> **TO DO**
Look through the material below. Copy every line with the string "part" in it.

........

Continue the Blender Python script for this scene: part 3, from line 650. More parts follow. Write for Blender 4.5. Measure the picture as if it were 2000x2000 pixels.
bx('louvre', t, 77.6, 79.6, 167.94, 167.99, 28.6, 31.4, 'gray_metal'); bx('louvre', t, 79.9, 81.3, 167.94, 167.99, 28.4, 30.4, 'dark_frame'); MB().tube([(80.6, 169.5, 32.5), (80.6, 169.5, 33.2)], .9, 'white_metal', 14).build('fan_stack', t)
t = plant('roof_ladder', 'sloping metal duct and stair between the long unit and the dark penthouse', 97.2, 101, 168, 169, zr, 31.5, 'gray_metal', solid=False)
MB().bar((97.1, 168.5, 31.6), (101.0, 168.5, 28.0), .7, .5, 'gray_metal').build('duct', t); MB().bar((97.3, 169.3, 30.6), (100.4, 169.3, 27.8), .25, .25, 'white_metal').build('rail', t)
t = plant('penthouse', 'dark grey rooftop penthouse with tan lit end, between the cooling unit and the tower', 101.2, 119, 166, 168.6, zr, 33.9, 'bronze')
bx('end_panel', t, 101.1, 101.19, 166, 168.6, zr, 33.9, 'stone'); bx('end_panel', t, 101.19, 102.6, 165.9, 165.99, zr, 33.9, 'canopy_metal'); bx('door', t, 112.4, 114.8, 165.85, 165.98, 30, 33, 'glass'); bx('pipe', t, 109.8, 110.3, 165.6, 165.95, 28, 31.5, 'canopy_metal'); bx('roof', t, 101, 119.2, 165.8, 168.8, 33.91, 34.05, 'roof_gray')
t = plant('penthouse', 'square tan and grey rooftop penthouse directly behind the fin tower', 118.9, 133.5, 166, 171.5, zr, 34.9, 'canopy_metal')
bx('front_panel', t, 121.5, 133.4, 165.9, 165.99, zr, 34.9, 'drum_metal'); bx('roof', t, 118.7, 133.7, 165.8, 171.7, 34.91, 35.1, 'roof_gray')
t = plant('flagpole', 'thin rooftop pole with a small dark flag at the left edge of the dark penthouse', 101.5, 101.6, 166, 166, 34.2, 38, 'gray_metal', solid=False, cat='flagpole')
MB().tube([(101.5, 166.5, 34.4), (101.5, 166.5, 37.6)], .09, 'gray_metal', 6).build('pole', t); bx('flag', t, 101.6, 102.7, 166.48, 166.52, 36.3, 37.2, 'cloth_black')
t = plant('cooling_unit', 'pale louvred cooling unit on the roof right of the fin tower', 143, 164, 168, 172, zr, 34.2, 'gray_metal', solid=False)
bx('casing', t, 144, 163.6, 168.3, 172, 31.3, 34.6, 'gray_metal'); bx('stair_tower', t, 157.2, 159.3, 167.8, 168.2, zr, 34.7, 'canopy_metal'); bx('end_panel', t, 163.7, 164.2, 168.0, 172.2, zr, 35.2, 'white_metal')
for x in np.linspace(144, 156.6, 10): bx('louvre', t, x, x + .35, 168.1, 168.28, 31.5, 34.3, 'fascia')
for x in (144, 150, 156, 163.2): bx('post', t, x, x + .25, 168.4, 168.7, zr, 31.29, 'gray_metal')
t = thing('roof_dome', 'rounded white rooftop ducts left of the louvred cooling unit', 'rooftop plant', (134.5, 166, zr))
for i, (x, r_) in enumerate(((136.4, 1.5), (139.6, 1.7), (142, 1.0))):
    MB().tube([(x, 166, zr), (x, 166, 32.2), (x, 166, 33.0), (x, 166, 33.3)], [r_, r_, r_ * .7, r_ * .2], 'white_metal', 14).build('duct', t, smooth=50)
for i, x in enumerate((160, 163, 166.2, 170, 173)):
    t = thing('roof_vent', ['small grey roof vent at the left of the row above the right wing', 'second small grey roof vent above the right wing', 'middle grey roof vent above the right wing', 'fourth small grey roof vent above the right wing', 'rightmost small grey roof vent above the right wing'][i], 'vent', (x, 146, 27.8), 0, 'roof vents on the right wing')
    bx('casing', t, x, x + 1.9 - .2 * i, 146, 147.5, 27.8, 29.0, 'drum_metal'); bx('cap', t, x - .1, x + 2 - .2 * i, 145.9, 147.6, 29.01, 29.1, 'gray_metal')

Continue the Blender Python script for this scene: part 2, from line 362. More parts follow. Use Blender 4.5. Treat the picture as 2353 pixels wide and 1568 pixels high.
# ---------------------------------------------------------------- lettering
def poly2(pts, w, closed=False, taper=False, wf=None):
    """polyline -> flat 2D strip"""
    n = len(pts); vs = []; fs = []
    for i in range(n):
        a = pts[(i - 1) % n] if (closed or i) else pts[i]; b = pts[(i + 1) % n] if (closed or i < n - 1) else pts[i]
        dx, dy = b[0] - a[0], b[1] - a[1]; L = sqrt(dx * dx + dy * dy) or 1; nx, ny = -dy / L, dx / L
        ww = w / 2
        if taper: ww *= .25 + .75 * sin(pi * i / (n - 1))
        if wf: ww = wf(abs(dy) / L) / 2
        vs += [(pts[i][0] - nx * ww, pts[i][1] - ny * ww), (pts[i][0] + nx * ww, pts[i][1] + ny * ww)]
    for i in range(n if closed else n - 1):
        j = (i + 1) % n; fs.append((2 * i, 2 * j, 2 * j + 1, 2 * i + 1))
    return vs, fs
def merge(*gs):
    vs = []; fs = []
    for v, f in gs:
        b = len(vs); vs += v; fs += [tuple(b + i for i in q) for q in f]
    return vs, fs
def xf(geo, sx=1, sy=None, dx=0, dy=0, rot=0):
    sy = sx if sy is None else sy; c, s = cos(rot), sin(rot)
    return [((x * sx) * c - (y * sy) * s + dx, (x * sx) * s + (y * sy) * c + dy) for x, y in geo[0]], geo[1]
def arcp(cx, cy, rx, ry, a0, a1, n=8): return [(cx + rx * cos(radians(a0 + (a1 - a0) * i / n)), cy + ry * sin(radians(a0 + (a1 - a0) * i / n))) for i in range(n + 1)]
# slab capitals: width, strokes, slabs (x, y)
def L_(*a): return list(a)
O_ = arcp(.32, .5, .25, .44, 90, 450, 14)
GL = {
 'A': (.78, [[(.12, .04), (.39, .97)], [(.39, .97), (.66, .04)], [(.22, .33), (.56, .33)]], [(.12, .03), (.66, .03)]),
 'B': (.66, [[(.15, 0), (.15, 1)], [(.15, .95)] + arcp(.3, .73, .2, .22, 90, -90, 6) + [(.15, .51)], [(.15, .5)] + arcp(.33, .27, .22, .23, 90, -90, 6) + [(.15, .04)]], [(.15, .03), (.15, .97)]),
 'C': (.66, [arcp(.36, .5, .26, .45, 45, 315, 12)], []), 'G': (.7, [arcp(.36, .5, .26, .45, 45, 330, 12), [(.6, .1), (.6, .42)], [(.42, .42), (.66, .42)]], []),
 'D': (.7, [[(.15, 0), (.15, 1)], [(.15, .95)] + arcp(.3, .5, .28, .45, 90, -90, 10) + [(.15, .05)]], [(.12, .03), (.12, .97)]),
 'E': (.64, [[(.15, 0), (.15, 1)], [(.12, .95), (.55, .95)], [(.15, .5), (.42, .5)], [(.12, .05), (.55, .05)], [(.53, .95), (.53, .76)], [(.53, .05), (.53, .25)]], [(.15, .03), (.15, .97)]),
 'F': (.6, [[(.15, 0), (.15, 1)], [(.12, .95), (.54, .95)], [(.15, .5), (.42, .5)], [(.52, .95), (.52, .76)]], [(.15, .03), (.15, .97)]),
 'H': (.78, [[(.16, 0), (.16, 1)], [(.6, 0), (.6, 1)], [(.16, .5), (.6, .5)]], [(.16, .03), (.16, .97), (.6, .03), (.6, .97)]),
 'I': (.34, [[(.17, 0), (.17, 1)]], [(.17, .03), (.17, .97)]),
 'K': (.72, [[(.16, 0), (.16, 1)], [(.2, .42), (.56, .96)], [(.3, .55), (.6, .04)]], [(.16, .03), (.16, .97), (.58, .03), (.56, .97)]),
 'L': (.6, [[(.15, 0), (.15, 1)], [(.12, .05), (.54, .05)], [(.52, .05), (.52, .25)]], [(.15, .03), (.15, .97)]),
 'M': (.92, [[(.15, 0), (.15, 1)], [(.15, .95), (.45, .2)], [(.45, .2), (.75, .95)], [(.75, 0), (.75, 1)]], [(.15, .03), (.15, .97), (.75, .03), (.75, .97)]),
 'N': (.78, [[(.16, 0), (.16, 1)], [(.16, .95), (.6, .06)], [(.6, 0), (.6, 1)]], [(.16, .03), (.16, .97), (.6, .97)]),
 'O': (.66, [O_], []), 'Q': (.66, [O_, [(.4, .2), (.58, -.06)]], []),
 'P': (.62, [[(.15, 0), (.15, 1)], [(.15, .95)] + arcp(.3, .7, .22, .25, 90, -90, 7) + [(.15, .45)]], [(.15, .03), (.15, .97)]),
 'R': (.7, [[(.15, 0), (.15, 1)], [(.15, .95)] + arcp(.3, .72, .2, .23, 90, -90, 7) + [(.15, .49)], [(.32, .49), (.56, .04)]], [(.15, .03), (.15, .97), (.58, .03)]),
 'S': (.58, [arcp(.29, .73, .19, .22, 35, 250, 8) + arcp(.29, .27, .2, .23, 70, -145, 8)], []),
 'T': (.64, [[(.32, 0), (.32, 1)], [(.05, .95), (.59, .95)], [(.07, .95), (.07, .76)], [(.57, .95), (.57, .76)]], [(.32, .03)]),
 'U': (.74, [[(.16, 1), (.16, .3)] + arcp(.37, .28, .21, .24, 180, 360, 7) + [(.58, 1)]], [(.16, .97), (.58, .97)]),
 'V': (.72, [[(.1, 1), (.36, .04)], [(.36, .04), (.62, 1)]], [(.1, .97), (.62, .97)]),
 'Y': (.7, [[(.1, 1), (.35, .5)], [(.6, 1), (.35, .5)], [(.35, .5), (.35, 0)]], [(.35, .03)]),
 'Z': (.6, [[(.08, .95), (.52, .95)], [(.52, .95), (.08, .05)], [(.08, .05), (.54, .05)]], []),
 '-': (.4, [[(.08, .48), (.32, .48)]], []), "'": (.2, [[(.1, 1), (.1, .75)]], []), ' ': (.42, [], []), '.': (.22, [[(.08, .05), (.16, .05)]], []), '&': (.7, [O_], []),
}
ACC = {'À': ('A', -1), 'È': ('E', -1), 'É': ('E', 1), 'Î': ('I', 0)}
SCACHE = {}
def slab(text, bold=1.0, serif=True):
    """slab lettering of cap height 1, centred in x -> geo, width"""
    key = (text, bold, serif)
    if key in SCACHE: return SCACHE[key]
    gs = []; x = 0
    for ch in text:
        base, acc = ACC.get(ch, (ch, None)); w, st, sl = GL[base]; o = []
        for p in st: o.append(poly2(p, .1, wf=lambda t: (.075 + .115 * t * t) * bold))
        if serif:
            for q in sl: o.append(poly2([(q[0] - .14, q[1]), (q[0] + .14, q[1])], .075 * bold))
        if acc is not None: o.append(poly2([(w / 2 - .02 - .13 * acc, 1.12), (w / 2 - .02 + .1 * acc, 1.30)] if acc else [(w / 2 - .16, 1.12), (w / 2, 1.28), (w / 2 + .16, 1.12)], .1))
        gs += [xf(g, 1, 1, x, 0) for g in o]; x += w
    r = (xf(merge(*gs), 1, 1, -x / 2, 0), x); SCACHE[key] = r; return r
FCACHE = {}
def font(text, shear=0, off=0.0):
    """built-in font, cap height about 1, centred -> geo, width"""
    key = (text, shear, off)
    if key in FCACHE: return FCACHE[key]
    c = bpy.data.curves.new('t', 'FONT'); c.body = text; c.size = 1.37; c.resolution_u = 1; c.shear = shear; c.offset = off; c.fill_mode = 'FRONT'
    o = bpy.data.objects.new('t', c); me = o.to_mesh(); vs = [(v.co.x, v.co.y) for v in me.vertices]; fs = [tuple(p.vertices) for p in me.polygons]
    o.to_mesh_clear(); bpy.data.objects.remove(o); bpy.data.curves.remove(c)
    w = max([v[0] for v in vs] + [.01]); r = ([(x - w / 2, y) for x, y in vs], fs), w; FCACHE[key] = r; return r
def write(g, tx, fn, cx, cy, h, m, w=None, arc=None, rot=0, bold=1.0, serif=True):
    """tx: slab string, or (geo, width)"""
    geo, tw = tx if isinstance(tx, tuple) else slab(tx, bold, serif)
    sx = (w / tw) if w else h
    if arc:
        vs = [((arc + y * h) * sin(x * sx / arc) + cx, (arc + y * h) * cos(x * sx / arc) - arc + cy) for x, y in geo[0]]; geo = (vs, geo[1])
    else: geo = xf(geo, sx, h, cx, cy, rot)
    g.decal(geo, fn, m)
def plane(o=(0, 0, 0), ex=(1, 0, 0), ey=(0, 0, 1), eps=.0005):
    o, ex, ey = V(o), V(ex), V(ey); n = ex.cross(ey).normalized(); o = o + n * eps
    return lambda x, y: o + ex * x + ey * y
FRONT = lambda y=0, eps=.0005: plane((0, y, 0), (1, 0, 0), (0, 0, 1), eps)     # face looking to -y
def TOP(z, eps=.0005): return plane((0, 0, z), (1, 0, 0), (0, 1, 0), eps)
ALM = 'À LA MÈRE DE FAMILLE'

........

> **EXERCISE OUTPUT**
Continue the Blender Python script for this scene: part 3, from line 650. More parts follow. Write for Blender 4.5. Measure the picture as if it were 2000x2000 pixels.
Continue the Blender Python script for this scene: part 2, from line 362. More parts follow. Use Blender 4.5. Treat the picture as 2353 pixels wide and 1568 pixels high.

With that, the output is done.